2. “Regular Americans.” A bit inelegant, to be sure. And it sounds slightly off when you say it out loud, doesn’t it? It’s hard to think about “regular Americans” without imagining an array of “irregular Americans,” like some sort of factory outlet mall of citizens.

That said, here’s a piece of advice for aspiring politicians: Use of the phrase “regular Americans” does allow you to position yourself at a distance from “elite Americans,” whose interests you will obviously ignore completely if elected, nudge-nudge. (Important: Do not say the nudge-nudge part out loud.)

3. “Hard-working Americans.” This has become a go-to phrase for politicians, because it works as subtle flattery.
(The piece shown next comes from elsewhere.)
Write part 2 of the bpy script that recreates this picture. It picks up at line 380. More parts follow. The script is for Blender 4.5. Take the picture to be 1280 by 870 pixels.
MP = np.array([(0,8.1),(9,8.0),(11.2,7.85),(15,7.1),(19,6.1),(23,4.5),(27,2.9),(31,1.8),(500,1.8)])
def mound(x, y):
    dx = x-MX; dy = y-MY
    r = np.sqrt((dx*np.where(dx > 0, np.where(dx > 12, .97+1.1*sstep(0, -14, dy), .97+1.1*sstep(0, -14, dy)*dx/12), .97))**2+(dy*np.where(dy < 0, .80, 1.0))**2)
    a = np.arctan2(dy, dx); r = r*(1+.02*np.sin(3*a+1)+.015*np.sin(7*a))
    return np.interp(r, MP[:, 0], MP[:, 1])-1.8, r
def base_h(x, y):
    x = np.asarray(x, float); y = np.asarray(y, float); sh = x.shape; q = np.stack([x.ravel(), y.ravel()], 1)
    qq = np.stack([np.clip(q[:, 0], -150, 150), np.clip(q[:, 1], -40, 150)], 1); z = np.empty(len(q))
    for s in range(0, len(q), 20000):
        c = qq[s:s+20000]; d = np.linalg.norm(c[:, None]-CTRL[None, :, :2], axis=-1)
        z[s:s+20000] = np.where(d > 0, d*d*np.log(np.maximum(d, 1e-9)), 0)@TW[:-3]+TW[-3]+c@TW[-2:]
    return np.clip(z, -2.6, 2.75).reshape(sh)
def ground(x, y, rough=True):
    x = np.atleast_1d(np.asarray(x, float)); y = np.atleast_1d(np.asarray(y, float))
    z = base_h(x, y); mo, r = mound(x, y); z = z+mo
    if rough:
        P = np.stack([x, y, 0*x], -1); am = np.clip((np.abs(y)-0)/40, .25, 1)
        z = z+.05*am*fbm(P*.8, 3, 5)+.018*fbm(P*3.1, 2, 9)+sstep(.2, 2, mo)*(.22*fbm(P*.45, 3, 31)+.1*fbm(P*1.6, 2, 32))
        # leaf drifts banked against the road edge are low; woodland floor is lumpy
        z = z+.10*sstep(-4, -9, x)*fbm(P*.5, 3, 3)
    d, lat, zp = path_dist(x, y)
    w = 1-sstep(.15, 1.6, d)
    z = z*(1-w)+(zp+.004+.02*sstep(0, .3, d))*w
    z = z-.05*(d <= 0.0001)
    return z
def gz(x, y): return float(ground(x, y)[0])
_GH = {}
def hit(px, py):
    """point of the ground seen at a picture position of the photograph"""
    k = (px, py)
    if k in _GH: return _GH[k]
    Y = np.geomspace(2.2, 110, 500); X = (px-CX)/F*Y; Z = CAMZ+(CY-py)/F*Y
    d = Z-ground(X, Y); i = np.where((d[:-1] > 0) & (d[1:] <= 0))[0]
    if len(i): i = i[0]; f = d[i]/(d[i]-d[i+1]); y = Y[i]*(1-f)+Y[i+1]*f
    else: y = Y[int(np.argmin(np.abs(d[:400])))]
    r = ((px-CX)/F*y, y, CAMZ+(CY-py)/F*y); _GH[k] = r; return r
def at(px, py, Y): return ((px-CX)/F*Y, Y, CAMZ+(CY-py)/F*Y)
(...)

It has the added benefit of allowing a politician to pretend to be brave by boldly declaring to the nation, “I, for one, will have the political courage not to advocate for the lazy or shiftless!” [Wins landslide election victory and Nobel prize for Awesome.]
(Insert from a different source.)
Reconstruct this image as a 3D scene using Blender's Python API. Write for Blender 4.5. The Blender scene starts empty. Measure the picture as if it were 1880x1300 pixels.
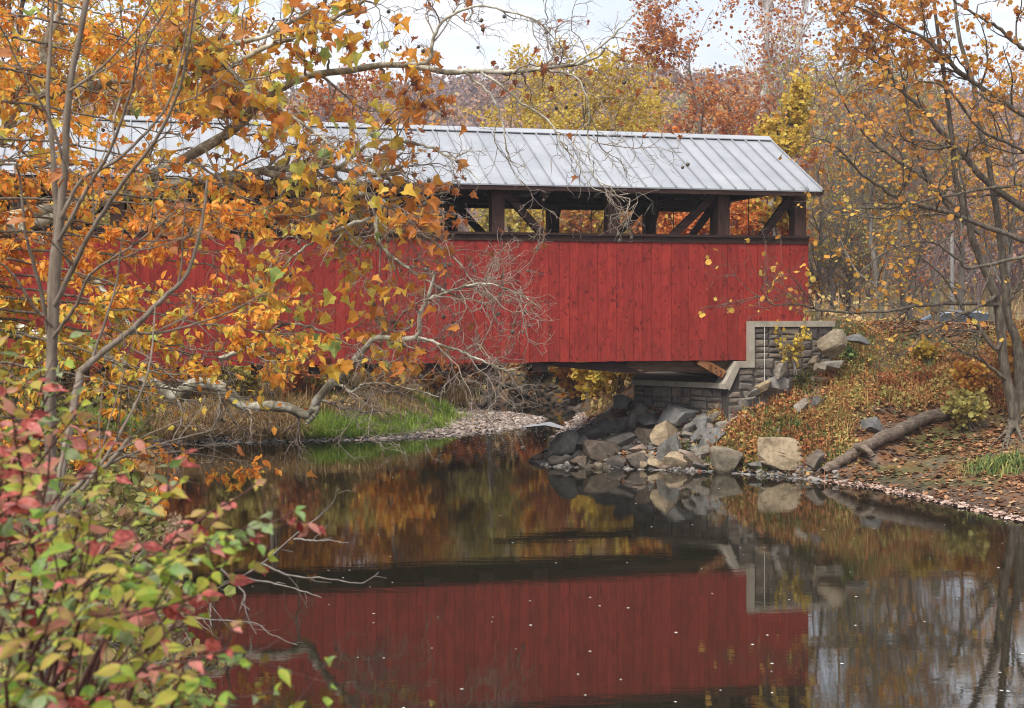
import bpy, math, random
import numpy as np
from mathutils import Vector, Matrix

RAD = math.radians
rng = np.random.default_rng(11)
F, CH, CX, HY = 2611.0, 4.7, 940.0, 560.0          # camera: focal length in photo pixels, height, principal column, horizon row
scene = bpy.context.scene
COL = scene.collection


def P(px, py, Y):
    """world point seen at photo pixel (px, py) at distance Y"""
    return np.array([(px - CX) / F * Y, Y, CH - (py - HY) / F * Y])


def nrm(a):
    return a / np.maximum(np.linalg.norm(a, axis=-1, keepdims=True), 1e-9)


# ------------------------------------------------------------------ objects
BASE = {}


def props(o, label=None, cat=None, group=None, kind=None):
    if label: o['label'] = label
    if cat: o['category'] = cat
    if group: o['group'] = group
    if kind: o['kind'] = kind
    return o


def thing(name, label, cat, loc=(0, 0, 0), rotz=0.0, group=None):
    o = bpy.data.objects.new(name, None)
    COL.objects.link(o)
    o.empty_display_size = 0.3
    o.location = loc
    o.rotation_euler = (0, 0, rotz)
    BASE[o.name] = np.array(loc, float)
    return props(o, label, cat, group)


def copy_tree(o, parent=None):
    c = o.copy()
    COL.objects.link(c)
    if parent is not None:
        c.parent = parent
    for ch in list(o.children):
        copy_tree(ch, c)
    return c


class Acc:
    """collects vertices and faces with a per-vertex tint; build() makes ONE mesh object"""

    def __init__(s):
        s.v, s.f, s.t, s.m, s.n = [], [], [], [], 0

    def add(s, v, f, tint=0.0, mat=0):
        v = np.asarray(v, float).reshape(-1, 3)
        f = f if isinstance(f, np.ndarray) else np.array(f, int)
        s.v.append(v)
        s.f.append(f + s.n)
        s.t.append(np.broadcast_to(np.asarray(tint, float), (len(v),)))
        s.m.append(np.full(len(f), mat, int))
        s.n += len(v)
        return s

    def box(s, x0, x1, y0, y1, z0, z1, tint=0.0, mat=0):
        v = [(x, y, z) for z in (z0, z1) for x, y in ((x0, y0), (x1, y0), (x1, y1), (x0, y1))]
        return s.add(v, [(3, 2, 1, 0), (4, 5, 6, 7), (0, 1, 5, 4), (1, 2, 6, 5), (2, 3, 7, 6), (3, 0, 4, 7)], tint, mat)

    def beam(s, a, b, w, h, up=(0, 0, 1), tint=0.0, mat=0):
        a, b, up = np.array(a, float), np.array(b, float), np.array(up, float)
        t = nrm(b - a)
        sd = nrm(np.cross(t, up))
        u = np.cross(sd, t)
        v = [p + sd * i * w / 2 + u * j * h / 2 for p in (a, b) for i, j in ((-1, -1), (1, -1), (1, 1), (-1, 1))]
        return s.add(v, [(0, 1, 2, 3), (7, 6, 5, 4), (0, 4, 5, 1), (1, 5, 6, 2), (2, 6, 7, 3), (3, 7, 4, 0)], tint, mat)

    def prism(s, poly, axis_a, axis_b, o, d, tint=0.0, mat=0):
        """polygon [(a,b)] in plane (axis_a, axis_b) at o, extruded by vector d"""
        A, B, o, d = (np.array(q, float) for q in (axis_a, axis_b, o, d))
        p = np.array([o + A * a + B * b for a, b in poly])
        n = len(p)
        s.add(np.vstack([p, p + d]), [tuple(range(n))], tint, mat)
        base = s.n - 2 * n
        s.f.append(np.array([tuple(range(2 * n - 1, n - 1, -1))]) + base); s.m.append(np.full(1, mat, int))
        s.f.append(np.array([(i + n, (i + 1) % n + n, (i + 1) % n, i) for i in range(n)]) + base); s.m.append(np.full(n, mat, int))
        return s

    def build(s, name, mats, parent=None, smooth=False, world=True, origin=None):
        mats = mats if isinstance(mats, (list, tuple)) else [mats]
        me = bpy.data.meshes.new(name)
        v = np.vstack(s.v)
        base = np.zeros(3)
        if parent is not None and world:
            base = BASE.get(parent.name, np.zeros(3))
        if origin is not None:
            base = np.array(origin, float)
        v = v - base
        me.vertices.add(len(v))
        me.vertices.foreach_set('co', v.astype(np.float32).ravel())
        loops = np.concatenate([f.ravel() for f in s.f])
        cnt = np.concatenate([np.full(len(f), f.shape[1]) for f in s.f])
        me.loops.add(len(loops))
        me.loops.foreach_set('vertex_index', loops.astype(np.int32))
        me.polygons.add(len(cnt))
        st = np.concatenate([[0], np.cumsum(cnt)[:-1]])
        me.polygons.foreach_set('loop_start', st.astype(np.int32))
        if len(mats) > 1:
            me.polygons.foreach_set('material_index', np.concatenate(s.m).astype(np.int32))
        me.polygons.foreach_set('use_smooth', np.full(len(cnt), smooth))
        at = me.attributes.new('tint', 'FLOAT', 'POINT')
        at.data.foreach_set('value', np.concatenate(s.t).astype(np.float32))
        me.update(calc_edges=True)
        for m in mats:
            me.materials.append(m)
        o = bpy.data.objects.new(name, me)
        COL.objects.link(o)
        if parent is not None:
            o.parent = parent
            BASE[o.name] = base
        elif origin is not None:
            o.location = origin
            BASE[o.name] = np.array(origin, float)
        return o


# ------------------------------------------------------------------ tubes (branches)
def spline(pts, n=24):
    """Catmull-Rom through pts (k,3+) sampled at n points"""
    p = np.array(pts, float)
    p = np.vstack([2 * p[0] - p[1], p, 2 * p[-1] - p[-2]])
    k = len(p) - 3
    out = []
    for t in np.linspace(0, k - 1e-6, n):
        i = int(t); u = t - i
        a, b, c, d = p[i:i + 4]
        out.append(0.5 * ((2 * b) + (c - a) * u + (2 * a - 5 * b + 4 * c - d) * u * u + (3 * b - a - 3 * c + d) * u ** 3))
    return np.array(out)


def tubes(acc, pts, rad, sides=5, tint=0.5, mat=0):
    """pts (B,n,3), rad (B,n): swept tubes"""
    B, n, _ = pts.shape
    if B == 0: return
    T = nrm(np.gradient(pts, axis=1))
    over = nrm(pts[:, -1] - pts[:, 0])
    ref = np.zeros((B, 3)); ref[np.arange(B), np.argmin(np.abs(over), axis=1)] = 1
    U = nrm(np.cross(T, ref[:, None, :]))
    V = np.cross(T, U)
    a = np.linspace(0, 2 * np.pi, sides, endpoint=False)
    ring = pts[:, :, None, :] + rad[:, :, None, None] * (np.cos(a)[None, None, :, None] * U[:, :, None, :] + np.sin(a)[None, None, :, None] * V[:, :, None, :])
    idx = np.arange(B * n * sides).reshape(B, n, sides)
    q = np.stack([idx[:, :-1], np.roll(idx[:, :-1], -1, 2), np.roll(idx[:, 1:], -1, 2), idx[:, 1:]], -1).reshape(-1, 4)
    tt = np.broadcast_to(np.asarray(tint, float).reshape(-1, 1), (B, n * sides)) if np.ndim(tint) else np.full((B, n * sides), tint)
    acc.add(ring.reshape(-1, 3), q, tt.reshape(-1), mat)


def limb(acc, pts, r0, r1, n=30, sides=8, wob=0.0, tint=0.5, g=rng, power=1.0):
    p = spline(pts, n)
    if wob:
        w = g.normal(0, wob, (n, 3)); w[0] = 0
        p = p + (w + np.roll(w, 1, 0)) / 2
    r = r1 + (r0 - r1) * (1 - np.linspace(0, 1, n)) ** power
    r = r * (1 + g.normal(0, 0.05, n))
    tubes(acc, p[None], r[None], sides, tint)
    return p, r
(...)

For political operatives, here’s the best part: Pretty much everyone in America self-identifies as a “hard-working American”—even the ones who are browsing your campaign website in between smoke breaks at work.

4. “Middle-class Americans.” This phrase resonates, because it explicitly excludes the rich from a candidate’s list of public priorities. In your face, various Rockefellers! Alas, it does nothing to change the fact that promising obscene favours to wealthy donors comprises 97 per cent of a candidate’s private priorities.

5. “Average Americans.” There’s no denying it: This phrase carries with it a hint of judgment. You are basically reminding potential voters that they are in no way remarkable—which is probably true, but running for president is a weird time for a politician to start being honest.

Nor does the phrase lend itself to achieving rhetorical heights in one’s stump speech: I am running to fight for average Americans—the nondescript, mundane millions who blandly occupy physical space, often at a Waffle House, until, inevitably, they are dead in the ground, having left such little impact upon our country that no one can truly be sure they ever existed. VOTE CLINTON IN ’16!!